>>>

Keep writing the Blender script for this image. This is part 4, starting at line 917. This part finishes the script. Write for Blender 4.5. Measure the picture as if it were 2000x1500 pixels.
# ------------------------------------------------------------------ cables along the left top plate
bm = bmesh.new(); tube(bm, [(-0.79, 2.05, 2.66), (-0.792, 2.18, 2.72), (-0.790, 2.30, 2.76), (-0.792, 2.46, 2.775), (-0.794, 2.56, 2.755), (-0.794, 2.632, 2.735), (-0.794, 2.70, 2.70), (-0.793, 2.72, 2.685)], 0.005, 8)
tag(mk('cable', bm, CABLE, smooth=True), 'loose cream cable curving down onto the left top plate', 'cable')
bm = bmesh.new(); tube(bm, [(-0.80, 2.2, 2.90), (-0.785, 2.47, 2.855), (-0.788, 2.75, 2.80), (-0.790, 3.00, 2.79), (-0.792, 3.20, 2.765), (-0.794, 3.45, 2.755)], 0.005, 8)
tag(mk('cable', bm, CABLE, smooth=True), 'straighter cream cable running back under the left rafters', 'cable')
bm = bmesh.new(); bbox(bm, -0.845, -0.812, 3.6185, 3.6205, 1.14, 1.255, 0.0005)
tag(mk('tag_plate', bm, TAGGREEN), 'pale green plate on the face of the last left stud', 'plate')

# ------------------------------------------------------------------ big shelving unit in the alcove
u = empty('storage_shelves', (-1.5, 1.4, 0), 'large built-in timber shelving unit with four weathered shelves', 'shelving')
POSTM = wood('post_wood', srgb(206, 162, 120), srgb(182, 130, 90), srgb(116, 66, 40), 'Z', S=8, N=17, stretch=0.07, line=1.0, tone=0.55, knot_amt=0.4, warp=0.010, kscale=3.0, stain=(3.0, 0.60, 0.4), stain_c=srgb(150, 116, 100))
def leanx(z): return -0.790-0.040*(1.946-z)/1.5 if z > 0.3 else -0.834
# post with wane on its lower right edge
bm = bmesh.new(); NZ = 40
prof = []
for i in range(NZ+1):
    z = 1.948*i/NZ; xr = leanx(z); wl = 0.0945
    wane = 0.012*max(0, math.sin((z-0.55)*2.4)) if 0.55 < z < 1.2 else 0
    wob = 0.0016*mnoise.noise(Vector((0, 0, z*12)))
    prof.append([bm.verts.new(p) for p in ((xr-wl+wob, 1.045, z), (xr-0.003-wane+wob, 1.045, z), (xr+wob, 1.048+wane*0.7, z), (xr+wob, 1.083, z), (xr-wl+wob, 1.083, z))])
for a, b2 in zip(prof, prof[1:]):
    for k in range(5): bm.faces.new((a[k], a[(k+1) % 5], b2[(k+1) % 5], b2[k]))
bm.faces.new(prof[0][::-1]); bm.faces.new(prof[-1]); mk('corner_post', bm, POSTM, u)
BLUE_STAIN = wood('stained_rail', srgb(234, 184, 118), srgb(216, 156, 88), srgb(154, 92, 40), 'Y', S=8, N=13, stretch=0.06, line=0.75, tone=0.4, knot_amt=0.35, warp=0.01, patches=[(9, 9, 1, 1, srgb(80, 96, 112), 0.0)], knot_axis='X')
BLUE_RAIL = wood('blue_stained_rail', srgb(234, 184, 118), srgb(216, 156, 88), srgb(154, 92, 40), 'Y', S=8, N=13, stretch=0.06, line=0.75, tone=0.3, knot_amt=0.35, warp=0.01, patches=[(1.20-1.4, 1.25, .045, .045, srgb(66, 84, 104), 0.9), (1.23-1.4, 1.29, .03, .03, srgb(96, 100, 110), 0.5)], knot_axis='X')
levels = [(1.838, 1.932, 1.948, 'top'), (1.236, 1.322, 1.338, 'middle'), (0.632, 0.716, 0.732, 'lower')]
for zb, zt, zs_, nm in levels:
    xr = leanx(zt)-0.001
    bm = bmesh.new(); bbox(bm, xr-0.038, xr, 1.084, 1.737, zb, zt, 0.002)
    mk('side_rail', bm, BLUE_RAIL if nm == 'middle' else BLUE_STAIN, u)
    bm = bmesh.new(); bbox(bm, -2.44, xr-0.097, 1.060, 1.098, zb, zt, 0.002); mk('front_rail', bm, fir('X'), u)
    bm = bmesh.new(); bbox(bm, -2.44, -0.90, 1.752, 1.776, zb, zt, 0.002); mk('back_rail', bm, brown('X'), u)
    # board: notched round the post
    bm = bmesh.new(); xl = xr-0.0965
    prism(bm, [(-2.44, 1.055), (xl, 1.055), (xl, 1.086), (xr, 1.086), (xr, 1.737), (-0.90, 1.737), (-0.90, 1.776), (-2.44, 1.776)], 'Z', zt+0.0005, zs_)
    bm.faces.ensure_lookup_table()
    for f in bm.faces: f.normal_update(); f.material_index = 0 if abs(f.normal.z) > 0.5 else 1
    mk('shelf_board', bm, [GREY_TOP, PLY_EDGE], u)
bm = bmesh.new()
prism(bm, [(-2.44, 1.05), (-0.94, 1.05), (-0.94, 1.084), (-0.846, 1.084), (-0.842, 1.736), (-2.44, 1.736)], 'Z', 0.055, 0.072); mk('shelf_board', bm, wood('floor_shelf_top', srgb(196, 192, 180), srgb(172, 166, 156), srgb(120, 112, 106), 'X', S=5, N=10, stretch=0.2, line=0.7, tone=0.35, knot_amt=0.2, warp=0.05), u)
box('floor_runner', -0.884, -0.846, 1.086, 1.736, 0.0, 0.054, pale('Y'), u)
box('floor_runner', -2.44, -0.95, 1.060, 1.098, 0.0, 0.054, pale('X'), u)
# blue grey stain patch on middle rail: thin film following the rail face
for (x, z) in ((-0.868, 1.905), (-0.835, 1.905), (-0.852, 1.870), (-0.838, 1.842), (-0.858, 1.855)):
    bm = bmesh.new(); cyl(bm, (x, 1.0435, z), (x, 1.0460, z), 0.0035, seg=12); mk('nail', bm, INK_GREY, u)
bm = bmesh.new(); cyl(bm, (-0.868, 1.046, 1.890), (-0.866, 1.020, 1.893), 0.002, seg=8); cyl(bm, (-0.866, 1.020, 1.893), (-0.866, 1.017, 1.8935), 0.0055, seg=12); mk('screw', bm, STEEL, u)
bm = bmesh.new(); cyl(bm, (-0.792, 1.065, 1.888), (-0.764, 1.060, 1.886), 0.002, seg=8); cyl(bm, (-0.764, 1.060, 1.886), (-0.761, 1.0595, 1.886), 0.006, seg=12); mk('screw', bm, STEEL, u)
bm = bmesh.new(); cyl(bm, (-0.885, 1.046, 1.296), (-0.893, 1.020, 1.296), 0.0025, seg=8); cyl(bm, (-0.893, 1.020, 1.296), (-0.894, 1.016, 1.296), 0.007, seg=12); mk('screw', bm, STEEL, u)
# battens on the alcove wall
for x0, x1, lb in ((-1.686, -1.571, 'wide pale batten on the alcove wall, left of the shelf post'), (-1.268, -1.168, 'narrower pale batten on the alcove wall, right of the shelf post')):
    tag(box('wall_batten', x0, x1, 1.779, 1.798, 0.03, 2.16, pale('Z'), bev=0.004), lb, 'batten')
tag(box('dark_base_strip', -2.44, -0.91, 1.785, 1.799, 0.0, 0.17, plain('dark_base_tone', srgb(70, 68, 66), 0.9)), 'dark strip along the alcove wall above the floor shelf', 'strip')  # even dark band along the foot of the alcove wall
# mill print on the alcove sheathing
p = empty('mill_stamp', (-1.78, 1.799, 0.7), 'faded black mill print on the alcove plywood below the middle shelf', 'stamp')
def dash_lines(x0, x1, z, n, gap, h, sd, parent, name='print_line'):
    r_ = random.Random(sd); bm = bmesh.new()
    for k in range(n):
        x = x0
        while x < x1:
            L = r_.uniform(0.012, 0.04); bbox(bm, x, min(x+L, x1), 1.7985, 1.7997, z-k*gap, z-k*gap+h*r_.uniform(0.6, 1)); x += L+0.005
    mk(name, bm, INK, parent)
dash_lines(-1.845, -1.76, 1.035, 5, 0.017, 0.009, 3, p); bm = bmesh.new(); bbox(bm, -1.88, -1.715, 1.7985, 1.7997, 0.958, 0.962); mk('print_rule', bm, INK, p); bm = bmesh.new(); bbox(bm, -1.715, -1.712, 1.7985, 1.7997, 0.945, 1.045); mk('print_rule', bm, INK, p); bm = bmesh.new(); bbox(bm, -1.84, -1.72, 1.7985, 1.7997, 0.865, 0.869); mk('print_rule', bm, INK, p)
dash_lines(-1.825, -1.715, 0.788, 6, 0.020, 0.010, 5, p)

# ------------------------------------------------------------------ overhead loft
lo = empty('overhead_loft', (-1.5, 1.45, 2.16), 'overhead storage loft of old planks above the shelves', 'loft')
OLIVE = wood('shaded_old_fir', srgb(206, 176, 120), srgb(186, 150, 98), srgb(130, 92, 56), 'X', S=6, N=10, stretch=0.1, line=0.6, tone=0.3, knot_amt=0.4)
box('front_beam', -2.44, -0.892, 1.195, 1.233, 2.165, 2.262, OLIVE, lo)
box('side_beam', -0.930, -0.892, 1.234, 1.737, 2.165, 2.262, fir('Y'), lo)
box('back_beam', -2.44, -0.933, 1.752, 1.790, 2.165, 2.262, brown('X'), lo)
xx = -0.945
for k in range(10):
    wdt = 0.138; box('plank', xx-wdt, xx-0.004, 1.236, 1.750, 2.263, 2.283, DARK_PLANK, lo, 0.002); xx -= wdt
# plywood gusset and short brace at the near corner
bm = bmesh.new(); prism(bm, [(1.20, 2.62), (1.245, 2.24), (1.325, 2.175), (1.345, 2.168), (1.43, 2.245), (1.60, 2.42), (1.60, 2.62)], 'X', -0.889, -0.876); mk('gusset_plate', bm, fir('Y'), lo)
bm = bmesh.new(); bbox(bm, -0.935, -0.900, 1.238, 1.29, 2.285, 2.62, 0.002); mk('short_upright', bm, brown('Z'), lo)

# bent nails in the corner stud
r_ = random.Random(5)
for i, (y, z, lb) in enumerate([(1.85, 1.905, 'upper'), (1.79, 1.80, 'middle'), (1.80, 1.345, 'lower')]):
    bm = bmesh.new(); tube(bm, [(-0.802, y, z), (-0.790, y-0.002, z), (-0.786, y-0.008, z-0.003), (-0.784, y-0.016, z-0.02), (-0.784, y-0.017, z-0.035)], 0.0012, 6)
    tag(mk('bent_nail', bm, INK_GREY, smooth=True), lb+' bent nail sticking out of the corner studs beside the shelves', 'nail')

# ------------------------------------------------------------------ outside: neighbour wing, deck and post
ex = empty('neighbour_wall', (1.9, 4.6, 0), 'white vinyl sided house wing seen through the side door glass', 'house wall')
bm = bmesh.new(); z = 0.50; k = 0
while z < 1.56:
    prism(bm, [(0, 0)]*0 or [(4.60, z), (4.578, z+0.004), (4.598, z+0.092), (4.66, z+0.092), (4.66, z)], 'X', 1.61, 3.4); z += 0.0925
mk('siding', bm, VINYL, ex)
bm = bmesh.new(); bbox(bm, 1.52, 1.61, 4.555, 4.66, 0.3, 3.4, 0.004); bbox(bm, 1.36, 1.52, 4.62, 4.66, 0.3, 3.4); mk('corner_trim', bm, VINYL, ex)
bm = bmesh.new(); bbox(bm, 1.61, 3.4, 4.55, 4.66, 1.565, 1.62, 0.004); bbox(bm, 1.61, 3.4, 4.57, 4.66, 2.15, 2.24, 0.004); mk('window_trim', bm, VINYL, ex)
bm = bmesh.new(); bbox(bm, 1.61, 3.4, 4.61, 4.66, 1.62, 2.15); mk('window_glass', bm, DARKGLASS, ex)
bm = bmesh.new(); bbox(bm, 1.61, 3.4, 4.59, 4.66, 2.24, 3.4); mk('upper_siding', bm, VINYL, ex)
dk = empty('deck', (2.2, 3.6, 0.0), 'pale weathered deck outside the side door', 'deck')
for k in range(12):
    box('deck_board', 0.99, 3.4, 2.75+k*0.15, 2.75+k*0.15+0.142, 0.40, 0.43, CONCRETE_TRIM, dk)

<<<

:: Task requirements ::
Nothing beyond the required lines should be retyped: start with the line that contains "floor shelf', 'strip')" and finish with the line that contains "dash_lines(-1.825, -1.715, 0.788, 6, 0.020, 0.010, 5, p)".

:: Answer for the task ::
tag(box('dark_base_strip', -2.44, -0.91, 1.785, 1.799, 0.0, 0.17, plain('dark_base_tone', srgb(70, 68, 66), 0.9)), 'dark strip along the alcove wall above the floor shelf', 'strip')  # even dark band along the foot of the alcove wall
# mill print on the alcove sheathing
p = empty('mill_stamp', (-1.78, 1.799, 0.7), 'faded black mill print on the alcove plywood below the middle shelf', 'stamp')
def dash_lines(x0, x1, z, n, gap, h, sd, parent, name='print_line'):
    r_ = random.Random(sd); bm = bmesh.new()
    for k in range(n):
        x = x0
        while x < x1:
            L = r_.uniform(0.012, 0.04); bbox(bm, x, min(x+L, x1), 1.7985, 1.7997, z-k*gap, z-k*gap+h*r_.uniform(0.6, 1)); x += L+0.005
    mk(name, bm, INK, parent)
dash_lines(-1.845, -1.76, 1.035, 5, 0.017, 0.009, 3, p); bm = bmesh.new(); bbox(bm, -1.88, -1.715, 1.7985, 1.7997, 0.958, 0.962); mk('print_rule', bm, INK, p); bm = bmesh.new(); bbox(bm, -1.715, -1.712, 1.7985, 1.7997, 0.945, 1.045); mk('print_rule', bm, INK, p); bm = bmesh.new(); bbox(bm, -1.84, -1.72, 1.7985, 1.7997, 0.865, 0.869); mk('print_rule', bm, INK, p)
dash_lines(-1.825, -1.715, 0.788, 6, 0.020, 0.010, 5, p)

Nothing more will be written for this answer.